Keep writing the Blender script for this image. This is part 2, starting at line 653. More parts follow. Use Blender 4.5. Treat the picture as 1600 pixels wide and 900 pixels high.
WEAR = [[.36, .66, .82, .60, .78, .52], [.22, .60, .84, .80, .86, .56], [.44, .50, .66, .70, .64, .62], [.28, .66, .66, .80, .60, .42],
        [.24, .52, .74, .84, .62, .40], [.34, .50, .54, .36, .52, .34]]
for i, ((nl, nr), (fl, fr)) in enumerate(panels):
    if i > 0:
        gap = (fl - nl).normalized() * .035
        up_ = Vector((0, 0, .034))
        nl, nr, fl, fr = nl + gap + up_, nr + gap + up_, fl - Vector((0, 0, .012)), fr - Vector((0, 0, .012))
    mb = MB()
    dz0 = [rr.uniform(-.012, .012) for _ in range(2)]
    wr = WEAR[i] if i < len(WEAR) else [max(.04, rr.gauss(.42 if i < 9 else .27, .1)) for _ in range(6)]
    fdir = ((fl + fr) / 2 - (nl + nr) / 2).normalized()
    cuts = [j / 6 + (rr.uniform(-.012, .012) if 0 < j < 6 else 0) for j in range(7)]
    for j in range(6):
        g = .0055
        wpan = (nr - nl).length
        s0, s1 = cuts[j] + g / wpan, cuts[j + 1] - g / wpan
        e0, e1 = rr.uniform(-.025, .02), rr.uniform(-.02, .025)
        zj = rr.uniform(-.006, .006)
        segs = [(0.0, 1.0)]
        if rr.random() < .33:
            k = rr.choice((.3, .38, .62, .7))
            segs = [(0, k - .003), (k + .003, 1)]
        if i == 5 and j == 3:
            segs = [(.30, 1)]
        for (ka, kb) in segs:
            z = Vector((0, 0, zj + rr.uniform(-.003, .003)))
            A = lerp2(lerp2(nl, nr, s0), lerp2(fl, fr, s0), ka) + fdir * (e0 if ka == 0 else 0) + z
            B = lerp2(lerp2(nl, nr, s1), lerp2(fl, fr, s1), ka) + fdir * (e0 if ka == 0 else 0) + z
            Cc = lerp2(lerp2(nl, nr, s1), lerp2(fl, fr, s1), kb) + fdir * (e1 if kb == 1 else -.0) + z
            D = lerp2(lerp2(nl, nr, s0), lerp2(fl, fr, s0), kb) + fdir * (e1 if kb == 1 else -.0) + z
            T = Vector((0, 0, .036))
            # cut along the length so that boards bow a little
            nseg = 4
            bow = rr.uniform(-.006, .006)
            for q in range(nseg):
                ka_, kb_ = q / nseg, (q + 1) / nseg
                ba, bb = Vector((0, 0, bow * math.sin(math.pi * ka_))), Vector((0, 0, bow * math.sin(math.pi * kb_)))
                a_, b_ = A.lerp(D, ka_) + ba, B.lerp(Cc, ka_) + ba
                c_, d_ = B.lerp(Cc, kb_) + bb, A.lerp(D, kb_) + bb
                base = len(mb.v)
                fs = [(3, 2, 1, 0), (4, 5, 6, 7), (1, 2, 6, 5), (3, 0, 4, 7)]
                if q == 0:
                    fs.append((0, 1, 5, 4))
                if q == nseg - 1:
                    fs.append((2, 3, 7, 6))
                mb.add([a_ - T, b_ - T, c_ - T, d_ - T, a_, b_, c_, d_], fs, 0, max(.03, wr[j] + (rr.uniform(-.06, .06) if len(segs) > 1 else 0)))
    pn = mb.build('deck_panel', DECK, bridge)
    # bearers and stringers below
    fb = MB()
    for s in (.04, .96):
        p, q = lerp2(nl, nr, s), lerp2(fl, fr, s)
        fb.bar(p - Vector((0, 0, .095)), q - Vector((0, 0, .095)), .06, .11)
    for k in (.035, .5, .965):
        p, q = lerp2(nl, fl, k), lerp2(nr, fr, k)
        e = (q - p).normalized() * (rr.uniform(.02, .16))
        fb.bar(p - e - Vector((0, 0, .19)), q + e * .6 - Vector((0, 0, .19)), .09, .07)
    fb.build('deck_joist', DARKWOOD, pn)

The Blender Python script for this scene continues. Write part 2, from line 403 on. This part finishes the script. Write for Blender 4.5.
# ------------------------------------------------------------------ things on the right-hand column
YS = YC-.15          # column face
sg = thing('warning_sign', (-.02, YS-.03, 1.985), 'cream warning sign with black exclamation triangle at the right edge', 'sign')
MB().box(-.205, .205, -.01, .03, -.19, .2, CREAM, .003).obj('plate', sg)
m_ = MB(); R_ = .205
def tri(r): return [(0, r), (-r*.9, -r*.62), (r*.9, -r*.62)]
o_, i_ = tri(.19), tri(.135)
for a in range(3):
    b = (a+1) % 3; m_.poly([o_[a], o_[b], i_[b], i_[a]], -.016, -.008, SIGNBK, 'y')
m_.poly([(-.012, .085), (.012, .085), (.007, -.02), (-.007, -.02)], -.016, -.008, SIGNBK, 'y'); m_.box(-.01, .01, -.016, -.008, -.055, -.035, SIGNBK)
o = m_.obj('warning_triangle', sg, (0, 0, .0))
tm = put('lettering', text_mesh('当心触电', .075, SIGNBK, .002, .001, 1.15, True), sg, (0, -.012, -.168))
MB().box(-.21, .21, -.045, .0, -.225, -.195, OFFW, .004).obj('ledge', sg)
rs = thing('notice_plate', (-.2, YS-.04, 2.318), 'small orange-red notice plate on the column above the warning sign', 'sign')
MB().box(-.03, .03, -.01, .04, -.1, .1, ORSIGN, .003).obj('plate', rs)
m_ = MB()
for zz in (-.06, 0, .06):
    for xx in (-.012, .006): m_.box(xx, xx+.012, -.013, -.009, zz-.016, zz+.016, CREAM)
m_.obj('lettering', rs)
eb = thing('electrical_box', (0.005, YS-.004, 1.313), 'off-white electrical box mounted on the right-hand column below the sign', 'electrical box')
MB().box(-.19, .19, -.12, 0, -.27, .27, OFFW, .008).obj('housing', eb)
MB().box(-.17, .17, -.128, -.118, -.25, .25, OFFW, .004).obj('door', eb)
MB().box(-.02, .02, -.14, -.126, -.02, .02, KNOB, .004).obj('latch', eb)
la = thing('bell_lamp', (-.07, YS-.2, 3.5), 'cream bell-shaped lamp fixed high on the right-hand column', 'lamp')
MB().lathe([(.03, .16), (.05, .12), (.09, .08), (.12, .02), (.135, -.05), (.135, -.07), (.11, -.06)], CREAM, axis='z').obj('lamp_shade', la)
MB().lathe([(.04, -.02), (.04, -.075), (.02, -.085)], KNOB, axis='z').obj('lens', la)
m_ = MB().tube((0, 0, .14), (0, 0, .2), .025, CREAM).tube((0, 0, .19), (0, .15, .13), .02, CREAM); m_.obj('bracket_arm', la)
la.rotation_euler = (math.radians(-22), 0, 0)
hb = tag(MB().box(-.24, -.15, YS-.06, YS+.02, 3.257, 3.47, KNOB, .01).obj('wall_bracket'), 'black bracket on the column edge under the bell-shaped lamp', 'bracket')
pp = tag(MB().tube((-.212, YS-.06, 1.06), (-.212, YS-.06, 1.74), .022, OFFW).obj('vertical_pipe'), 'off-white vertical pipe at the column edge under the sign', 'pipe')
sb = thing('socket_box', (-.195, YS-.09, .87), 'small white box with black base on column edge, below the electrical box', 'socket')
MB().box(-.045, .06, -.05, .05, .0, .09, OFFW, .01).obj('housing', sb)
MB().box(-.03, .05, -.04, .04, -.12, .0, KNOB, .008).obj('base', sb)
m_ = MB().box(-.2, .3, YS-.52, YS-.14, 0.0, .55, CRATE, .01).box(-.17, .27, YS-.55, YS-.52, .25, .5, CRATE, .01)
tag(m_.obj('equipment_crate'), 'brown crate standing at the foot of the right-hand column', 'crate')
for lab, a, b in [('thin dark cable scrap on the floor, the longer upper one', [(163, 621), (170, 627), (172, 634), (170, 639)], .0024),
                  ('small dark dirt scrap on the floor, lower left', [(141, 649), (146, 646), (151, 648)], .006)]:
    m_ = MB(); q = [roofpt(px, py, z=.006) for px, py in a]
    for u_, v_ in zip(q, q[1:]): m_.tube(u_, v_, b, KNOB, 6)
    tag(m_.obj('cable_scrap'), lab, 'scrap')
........
Scan the lines for the string "part". Pick out every line that has it.

Result for this task —
Keep writing the Blender script for this image. This is part 2, starting at line 653. More parts follow. Use Blender 4.5. Treat the picture as 1600 pixels wide and 900 pixels high.
The Blender Python script for this scene continues. Write part 2, from line 403 on. This part finishes the script. Write for Blender 4.5.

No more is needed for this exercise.